Nederland is voorstander van de Duitse, Britse en Franse voorstellen en
heeft deze dan ook gesteund. Zelfs als ze niet volledig haalbaar zouden
blijken, dan nog zou elke verbetering in de EU-NAVOsamenwerking op
capaciteitengebied als gevolg van deze initiatieven immers al een
belangrijk resultaat zijn. Daarnaast helpen deze initiatieven ook om het
onderwerp op de politieke agenda te houden. Nederland heeft er in het
bijzonder op aangedrongen dat als eerste stap gewerkt zou kunnen worden
aan gemeenschappelijke prioriteitstelling bij de aanpak van tekorten
waarmee beide organisaties kampen. Het is belangrijk dat de EU en de
NAVO met één mond spreken bij de oproep aan lidstaten om te investeren
in bepaalde capaciteiten teneinde de gezamenlijke tekorten op te heffen.
Het vaststellen van de tekorten zou dan moeten geschieden op basis van
één questionnaire zodat landen (die lid zijn van beide organisaties)
in één keer dezelfde eenheden aanbieden aan EU en NAVO. Bovendien is
het delen van capaciteiten gerelateerde lessen van operaties belangrijk;
ISAF is een aanjager van transformatie en ook de EU zou hierbij moeten
aansluiten.

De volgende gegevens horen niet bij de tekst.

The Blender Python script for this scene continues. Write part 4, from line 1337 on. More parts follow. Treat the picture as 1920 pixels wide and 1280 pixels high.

Systematische staff-to-staff  besprekingen zijn nodig om
steeds geïnformeerd te blijven over respectievelijke ontwikkelingen. De
EU-NAVO Capaciteitengroep zou schriftelijk verslag moeten krijgen van
deze besprekingen teneinde coherentie te kunnen toetsen. Verder heeft
Nederland vermeld dat het delen van informatie en het verspreiden van
gezamenlijke stukken een absolute voorwaarde is om dit initiatief te
laten slagen. 

 Denemarken heeft overigens een ‘opt-out’ bij defensiesamenwerking
bij de EU. Frankrijk participeerde tot voor kort niet in de NAVO
defensieplanning, maar gaat als onderdeel van de terugkeer in de NAVO
Commandostructuur nu toch deelnemen aan het NAVO defensieplanningsproces
(met uitzondering van het nucleaire volet).